Not I, Footfalls, Rockaby (Beckett Trilogy), Royal Court - Review

The Royal Court starts 2014 with a very daring Samuel Beckett one-woman show. Whether this risk pays off is questionable but the boldness of the decision is admirable.

The Royal Court starts 2014 with a very daring Samuel Beckett one-woman show. Whether this risk pays off is questionable but the boldness of the decision is admirable.

The Not I/Footfalls/Rockaby triple bill gets off to a pacey start with Not I. The theatre is plunged into darkness and all that can be seen is a disembodied mouth floating in the air, much like the Cheshire Cat's grin. What follows is a monologue so fast, so sprawling in its delivery and content that it is hard to follow what's being said. Which is the point.

The monologue mimics the fascinating and the banal information in a stream of conscious thought. Lisa Dwan's rapid, fluent delivery is extraordinary. Her flow is so fast and articulate, funny and dramatic, it'd make Eminem jealous. But after this snappy, spirited first act, the rest of the production takes on a densely sombre tone.

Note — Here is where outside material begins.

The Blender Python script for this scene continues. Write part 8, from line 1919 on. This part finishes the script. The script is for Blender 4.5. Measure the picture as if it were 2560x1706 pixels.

Footfalls is a melancholic tale of the burden of responsibility. The woman, May, drags her feet up and down in the shadows of a darkened room. Her sick mother an ever-present burden and ever-constant thought in her mind. Unable to leave, May waits to be beckoned forward to straighten the pillows or moisten the lips of her ill mother. Her past and her future all forgotten. All that exists is the here and now, and the weight of her never-ending duties.

The heavy depressed tone continues in the third piece, Rockaby. In this, a lonely woman, old before her time, sits in a rocking chair. The chair rocks back and forth in perpetual motion as the woman winds down through the last few moments of her life.

Overall, the pieces are intellectually stimulating and occasionally moving but my mind wandered too much to say they are absorbing. I know that given this is Samuel Beckett the plays are not going to have people rolling in the aisles but there is plenty of black humour in his work and perhaps more of that could have been developed to help break up the heavy depressive tone. By doing so, it might also have prevented the short running time of 50 minutes from dragging in places.

But that's not to say there isn't anything rewarding about this production.

Lisa Dwan is superb. Her versatility in delivery and tone across the three pieces, giving each character a distinctive voice, is first-class.

Walter Asmus' direction is also excellent. With such limited text, the assumption can be that this stuff is easy to direct, that it sort of throws itself together. Not at all. That great thought has gone into the design and direction is clear. Though the tone might be heavy for me, once that creative choice was made, that atmosphere is delivered all the way through with very emotive use of light and shadow, and a very sparse set.

I can't decide whether it was brave or foolish of the Royal Court to use its main stage for this very experimental production. Instinct suggests that the Jerwood Theatre Upstairs would be a more natural home for this short one-woman show. So I applaud them for taking the risk but given that tickets are up to £25, I'd be more inclined to recommend it if it were upstairs and cheaper.

The short run for this Beckett trilogy at the Royal Court is sold out but you can call the Box Office to try your luck for returns or day tickets. Alternatively a better bet might be to go when the production transfers to the Duchess Theatre in the West End in February and then on a subsequent national tour.